If military tribunals are to be used, it will be up to the executive branch, via the Department of Defense, to implement their use. And clearly there is strong legal precedent for some types of tribunals in some kinds of circumstances.

But as noted in this space several times over the past few weeks, the legal issues surrounding military tribunals in the current context are not so clear that the administration should have risked going it alone.

Instead, the White House and the Justice Department should have initially gone to Congress with the military tribunal idea and asked for two very specific things. First, the president should have asked Congress for a formal declaration of war.

Either we are at war or we are not at war. If we are at war, and public officials seem to be telling us that we are, we should say so. And if we are not, we should say so, too. A congressional declaration of war would put the administration's plans to use military tribunals on much sounder footing by making our current circumstances much more analogous to the one which the Supreme Court was presented with in 1942, when it approved the use of military tribunals.

As things stand now, the lack of such a declaration will allow opponents of the use of tribunals to make an effective argument that the Supreme Court precedent doesn't apply, factually, to the current situation.

The second thing the administration should have asked for was an amendment to a federal law, 10 USC 836, which allows the president to declare that "it is not practicable to apply in military commissions under this order the principles of law and the rules of evidence generally recognized in the trial of criminal cases in the United States district courts."

This language is ambiguous and likely to cause trouble for the administration should the case go to the Supreme Court. But if Congress were to broaden the president's powers under this statute, if Congress wee to change this statute to affirmatively offer its seal of approval to military tribunals which do not apply recognized rules of evidence, the administration would be in much better shape under the law.

A broadened Section 836 would allow the Administration to stand up before the Justices and argue that Congress is fully behind the way the tribunals are intended to be used and congressional assent is no small thing to the Supreme Court.

There is no guarantee, of course, that Congress would have granted these two administration requests. But you never know unless you ask. And now that the administration has not asked for those things, now that it has bulldozed its way through this tribunal issue, it faces a Congress which actually could flip the other way.

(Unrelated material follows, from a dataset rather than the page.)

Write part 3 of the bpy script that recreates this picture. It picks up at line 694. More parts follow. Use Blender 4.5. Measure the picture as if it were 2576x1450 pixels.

Indeed, Congress could significantly jeopardize the legitimacy, even the constitutionality of the military tribunals by passing an amendment to Section 836 which greatly reduces the president's ability to guide the rules of military tribunals.

For example, if Congress were to alter Section 836 to read that the president must apply the federal rules of evidence to military tribunals, it would put the Administration in a very tough spot before the courts.

Remember, Congress gets to make the laws that the administration gets to enforce. Would such a change to Section 836 garner enough votes in both houses of Congress to pass? I don't know. Would President Bush veto such an attempt? I don't know. And I certainly don't know whether there would be enough support in Congress to override such a veto.

But it is clear that Congress could make things much more difficult for the administration when it comes to these military tribunals than it already has. And it also is clear that the conservative Supreme Court – ever mindful of congressional intent - would take very seriously an expression of congressional intent so specific as the one presented in this hypothetical example.

Whether you agree or not with the use of military tribunals, whether you believe that they will be beneficial to the national interest or will harm it by, say, scaring other countries from extraditing suspects here, it seems pretty evident that the administration misplayed its political hand even as it put its legal cards on the table. And by doing so, in some ways the administration has lost a measure of control over how the rest of this particular game will play itself out.